• **Required task**: Quote the listing in full, exactly as given, minus any pictures.

• **Supplied data**:

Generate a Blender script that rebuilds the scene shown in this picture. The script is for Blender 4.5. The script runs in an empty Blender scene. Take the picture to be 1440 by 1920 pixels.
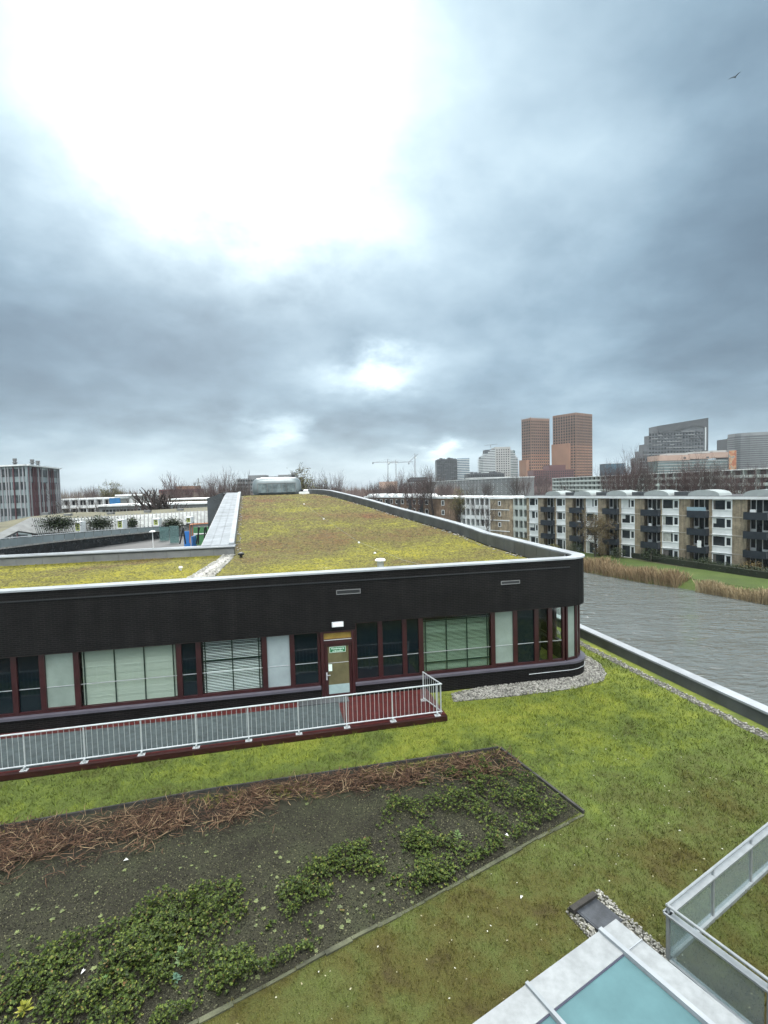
import bpy, bmesh, math, random
import numpy as np
from mathutils import Vector, Matrix
from mathutils.geometry import tessellate_polygon
random.seed(7); RNG = np.random.default_rng(11)
S = bpy.context.scene; COL = S.collection
rad = math.radians
# ------------------------------------------------------------------ camera
CAM_H = 7.8; FPX = 930.0; PITCH = rad(2.95); ROLL = rad(1.55)
FWD = Vector((0, math.cos(PITCH), -math.sin(PITCH))); R0 = Vector((1, 0, 0)); U0 = Vector((0, math.sin(PITCH), math.cos(PITCH)))
RIGHT = R0*math.cos(ROLL) - U0*math.sin(ROLL); UP = R0*math.sin(ROLL) + U0*math.cos(ROLL)
cd = bpy.data.cameras.new('camera'); cam = bpy.data.objects.new('camera', cd); COL.objects.link(cam)
M = Matrix((RIGHT, UP, -FWD)).transposed().to_4x4(); M.translation = (0, 0, CAM_H); cam.matrix_world = M
cd.sensor_fit = 'HORIZONTAL'; cd.sensor_width = 36; cd.lens = 36*FPX/1440; cd.clip_end = 20000; cd.clip_start = .05
S.camera = cam
def sight(x, y): return FWD + RIGHT*((x-720)/FPX) - UP*((y-960)/FPX)
def at(x, y, Y):                       # point of a sight line at depth Y (metres)
    d = sight(x, y); return Vector((0, 0, CAM_H)) + d*(Y/d.y)
def ground(x, y, z):                   # point of a sight line at height z
    d = sight(x, y); return Vector((0, 0, CAM_H)) + d*((z-CAM_H)/d.z)
# ------------------------------------------------------------------ world
S.view_settings.view_transform = 'Standard'; S.view_settings.look = 'None'; S.view_settings.gamma = 1
S.view_settings.use_curve_mapping = False
S.view_settings.exposure = 1.62
S.cycles.max_bounces = 6; S.cycles.transparent_max_bounces = 12; S.cycles.volume_bounces = 0
S.cycles.use_denoising = True
SUNDIR = sight(430, 200).normalized(); SUN_EL = math.asin(SUNDIR.z); SUN_AZ = math.atan2(SUNDIR.x, SUNDIR.y)
W = bpy.data.worlds.new('World'); S.world = W; W.use_nodes = True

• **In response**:
Generate a Blender script that rebuilds the scene shown in this picture. The script is for Blender 4.5. The script runs in an empty Blender scene. Take the picture to be 1440 by 1920 pixels.
import bpy, bmesh, math, random
import numpy as np
from mathutils import Vector, Matrix
from mathutils.geometry import tessellate_polygon
random.seed(7); RNG = np.random.default_rng(11)
S = bpy.context.scene; COL = S.collection
rad = math.radians
# ------------------------------------------------------------------ camera
CAM_H = 7.8; FPX = 930.0; PITCH = rad(2.95); ROLL = rad(1.55)
FWD = Vector((0, math.cos(PITCH), -math.sin(PITCH))); R0 = Vector((1, 0, 0)); U0 = Vector((0, math.sin(PITCH), math.cos(PITCH)))
RIGHT = R0*math.cos(ROLL) - U0*math.sin(ROLL); UP = R0*math.sin(ROLL) + U0*math.cos(ROLL)
cd = bpy.data.cameras.new('camera'); cam = bpy.data.objects.new('camera', cd); COL.objects.link(cam)
M = Matrix((RIGHT, UP, -FWD)).transposed().to_4x4(); M.translation = (0, 0, CAM_H); cam.matrix_world = M
cd.sensor_fit = 'HORIZONTAL'; cd.sensor_width = 36; cd.lens = 36*FPX/1440; cd.clip_end = 20000; cd.clip_start = .05
S.camera = cam
def sight(x, y): return FWD + RIGHT*((x-720)/FPX) - UP*((y-960)/FPX)
def at(x, y, Y):                       # point of a sight line at depth Y (metres)
    d = sight(x, y); return Vector((0, 0, CAM_H)) + d*(Y/d.y)
def ground(x, y, z):                   # point of a sight line at height z
    d = sight(x, y); return Vector((0, 0, CAM_H)) + d*((z-CAM_H)/d.z)
# ------------------------------------------------------------------ world
S.view_settings.view_transform = 'Standard'; S.view_settings.look = 'None'; S.view_settings.gamma = 1
S.view_settings.use_curve_mapping = False
S.view_settings.exposure = 1.62
S.cycles.max_bounces = 6; S.cycles.transparent_max_bounces = 12; S.cycles.volume_bounces = 0
S.cycles.use_denoising = True
SUNDIR = sight(430, 200).normalized(); SUN_EL = math.asin(SUNDIR.z); SUN_AZ = math.atan2(SUNDIR.x, SUNDIR.y)
W = bpy.data.worlds.new('World'); S.world = W; W.use_nodes = True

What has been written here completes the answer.